For Zerodha’s founder and CEO Nithin Kamath, the lesson from the collapse of Silicon Valley Bank or the Yes Bank crisis in the Indian context is “to have funds, especially working capital, distributed across a bunch of banks”.
In a LinkedIn post, the Zerodha founder said, “It is ridiculous how many things can go wrong when running a business. Everything from rapid change to market sentiment to waking up one day and being unable to access money in the bank, like with SVB.”
On Friday, the US regulators shut down the Silicon Valley Bank, which mostly lent money to start-ups, venture capitalists (VCs), and tech firms. Before the collapse, it was the 16th biggest US bank. It is the second largest bank failure in the history of the US, and first since the 2008 financial crisis. Click here to read more about the SVB collapse.

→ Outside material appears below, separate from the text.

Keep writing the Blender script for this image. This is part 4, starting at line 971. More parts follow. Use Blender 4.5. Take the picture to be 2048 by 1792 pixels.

“I think an underrated skill set for running a business is being pessimistic,” Kamath further wrote in the post. “Consider everything a risk and do everything you can to mitigate it. Every business will be exposed to a black swan event at some point; the idea is to survive those.”
“The lesson from SVB or Yes Bank in the Indian context is to have funds, especially working capital, distributed across a bunch of banks,” he wrote.
MoS IT Rajeev Chandrasekhar this week will meet representatives of Indian start-ups affected by the SVB shut down to understand how it has impacted them and how the government can help.